Tuesday, 13 December 2016

Committee on Budgetary Oversight

Fiscal Assessment Report: Irish Fiscal Advisory Council

5:00 pm

Professor John McHale:

I disagree quite strongly that the budgetary framework put in place and the rules that are part of that are not quite advantageous and positive for the Irish economy. The rules will bring us close to a balanced budget position and will allow our debt to come down to safer levels over time to minimise the risks the Deputy refers to. When there are surges in tax revenues, particularly with the expenditure benchmark, it is harder to make the kind of mistakes we made before when we ramped up expenditures to match those revenues.
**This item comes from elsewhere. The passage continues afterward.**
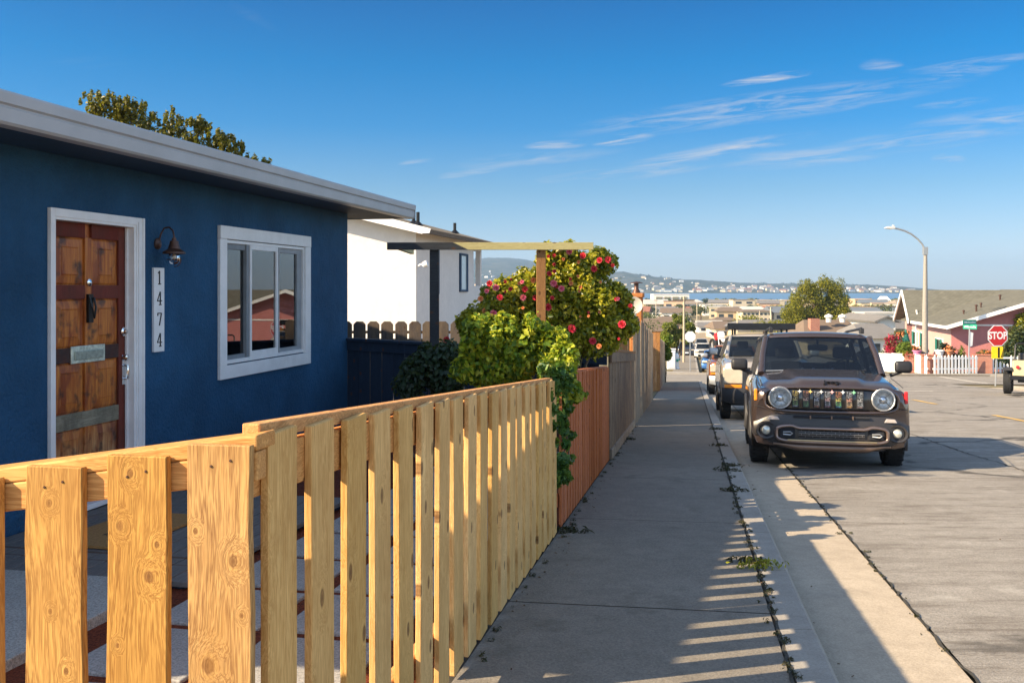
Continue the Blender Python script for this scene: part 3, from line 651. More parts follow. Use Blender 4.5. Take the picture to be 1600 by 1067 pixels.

The key reason for pursuing these rules is not that the European Commission tells us to do it but because it is good for the Irish economy and will keep it safe. It was always likely that as time passed after the crisis what the Deputy described was going to happen.

People were going to begin to forget and say, "We do not need this framework; we can move back in the direction of the policies we had previously". Making it part of the national framework and putting in place a committee like this and an institution like ours helps to institutionalise that memory in order that we do not easily forget. It is easy to think that we do not face these risks. If we are hit by adverse shocks, having a strong budgetary framework at any debt level will become a huge asset because it will give credibility that the country will be able to get through them without defaulting, which will allow Ministers to do the borrowing that would be necessary to avoid austerity in the context of a deep crisis. That is one of the advantages to a strong framework but I ask the committee not to forget and to carry that memory of the pain we had to go through because of mistakes made in the past and to see that this framework that can, hopefully, help us avoid making them again.